→ **DATA SECTION**
Begin

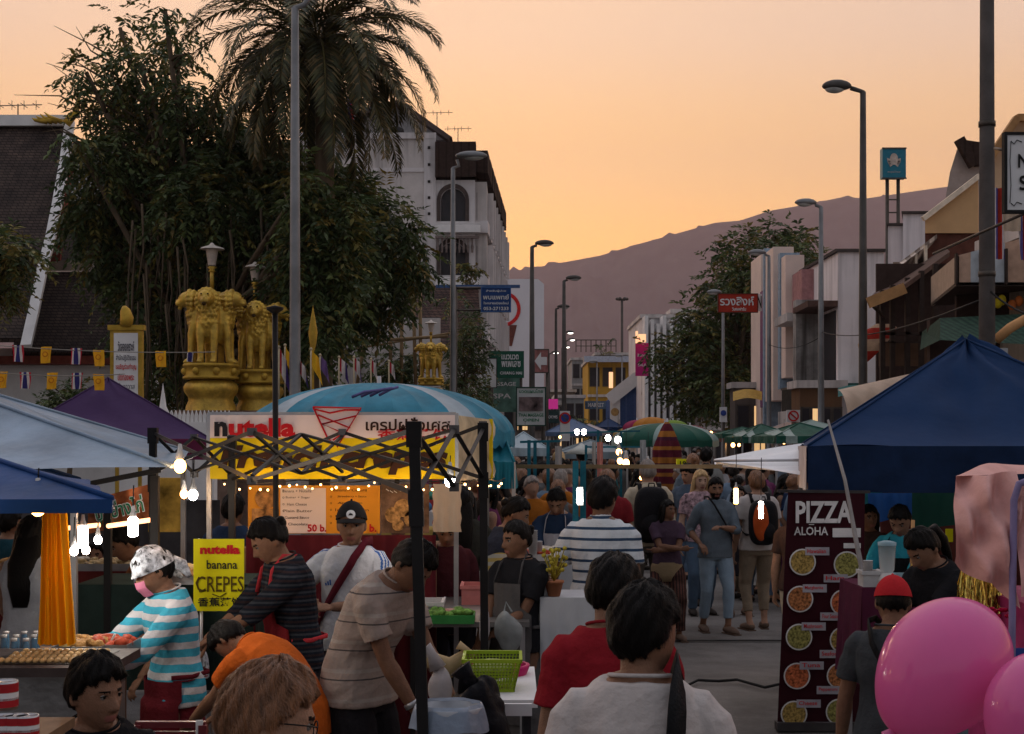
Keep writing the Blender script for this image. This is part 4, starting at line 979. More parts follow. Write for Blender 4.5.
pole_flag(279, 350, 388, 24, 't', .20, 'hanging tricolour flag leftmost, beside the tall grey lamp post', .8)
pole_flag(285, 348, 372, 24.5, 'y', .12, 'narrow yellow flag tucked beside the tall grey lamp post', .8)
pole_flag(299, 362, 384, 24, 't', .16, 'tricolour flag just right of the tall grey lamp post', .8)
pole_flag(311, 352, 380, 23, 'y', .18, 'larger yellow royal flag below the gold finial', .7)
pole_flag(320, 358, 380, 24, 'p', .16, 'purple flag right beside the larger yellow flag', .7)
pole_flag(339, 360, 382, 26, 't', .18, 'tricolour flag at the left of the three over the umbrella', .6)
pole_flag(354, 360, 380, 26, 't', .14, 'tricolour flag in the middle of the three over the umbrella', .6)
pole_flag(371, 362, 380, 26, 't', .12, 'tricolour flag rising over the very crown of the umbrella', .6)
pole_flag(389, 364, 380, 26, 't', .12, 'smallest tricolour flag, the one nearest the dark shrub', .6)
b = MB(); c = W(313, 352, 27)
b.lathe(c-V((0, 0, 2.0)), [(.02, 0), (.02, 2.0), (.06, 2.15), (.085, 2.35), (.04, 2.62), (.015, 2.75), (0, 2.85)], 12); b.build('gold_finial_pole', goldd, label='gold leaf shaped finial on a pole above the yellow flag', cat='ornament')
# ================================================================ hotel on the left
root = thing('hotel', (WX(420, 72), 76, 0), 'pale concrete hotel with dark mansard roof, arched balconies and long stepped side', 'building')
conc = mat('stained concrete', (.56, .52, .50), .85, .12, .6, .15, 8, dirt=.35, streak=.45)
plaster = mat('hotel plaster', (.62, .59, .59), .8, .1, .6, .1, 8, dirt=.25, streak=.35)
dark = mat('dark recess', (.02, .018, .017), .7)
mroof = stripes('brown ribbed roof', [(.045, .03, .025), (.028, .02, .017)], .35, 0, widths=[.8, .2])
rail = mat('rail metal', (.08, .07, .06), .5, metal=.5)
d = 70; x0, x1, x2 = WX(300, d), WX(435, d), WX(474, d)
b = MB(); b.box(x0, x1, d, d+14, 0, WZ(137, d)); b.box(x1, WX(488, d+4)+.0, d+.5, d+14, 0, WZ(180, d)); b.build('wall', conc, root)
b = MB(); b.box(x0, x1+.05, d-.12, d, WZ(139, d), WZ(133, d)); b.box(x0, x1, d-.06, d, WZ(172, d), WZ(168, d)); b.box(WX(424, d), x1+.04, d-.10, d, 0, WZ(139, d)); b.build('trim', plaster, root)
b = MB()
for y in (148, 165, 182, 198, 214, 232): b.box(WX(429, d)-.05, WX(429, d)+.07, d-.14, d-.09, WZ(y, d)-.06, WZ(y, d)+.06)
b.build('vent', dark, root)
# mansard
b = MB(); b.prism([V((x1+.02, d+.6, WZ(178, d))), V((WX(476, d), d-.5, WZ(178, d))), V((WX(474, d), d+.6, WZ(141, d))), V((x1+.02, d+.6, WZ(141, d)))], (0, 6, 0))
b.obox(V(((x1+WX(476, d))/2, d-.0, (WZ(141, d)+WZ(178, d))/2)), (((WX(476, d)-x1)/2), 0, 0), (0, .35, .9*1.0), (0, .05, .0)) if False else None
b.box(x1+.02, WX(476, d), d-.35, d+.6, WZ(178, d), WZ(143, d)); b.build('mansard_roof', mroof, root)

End
Begin

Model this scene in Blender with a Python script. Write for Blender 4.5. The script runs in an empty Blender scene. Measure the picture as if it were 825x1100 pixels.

End
Begin

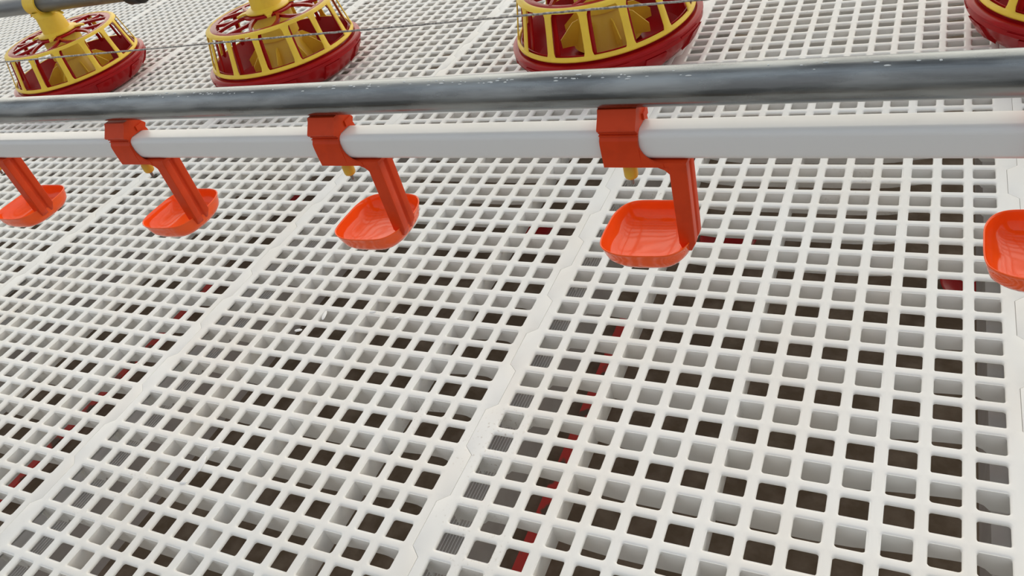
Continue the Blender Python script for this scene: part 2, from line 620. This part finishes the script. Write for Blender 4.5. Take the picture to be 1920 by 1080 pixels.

End

→ **PROBLEM TO SOLVE**
Copy every line of the records above that contains "pixels".

→ **TASK ANSWER**
Model this scene in Blender with a Python script. Write for Blender 4.5. The script runs in an empty Blender scene. Measure the picture as if it were 825x1100 pixels.
Continue the Blender Python script for this scene: part 2, from line 620. This part finishes the script. Write for Blender 4.5. Take the picture to be 1920 by 1080 pixels.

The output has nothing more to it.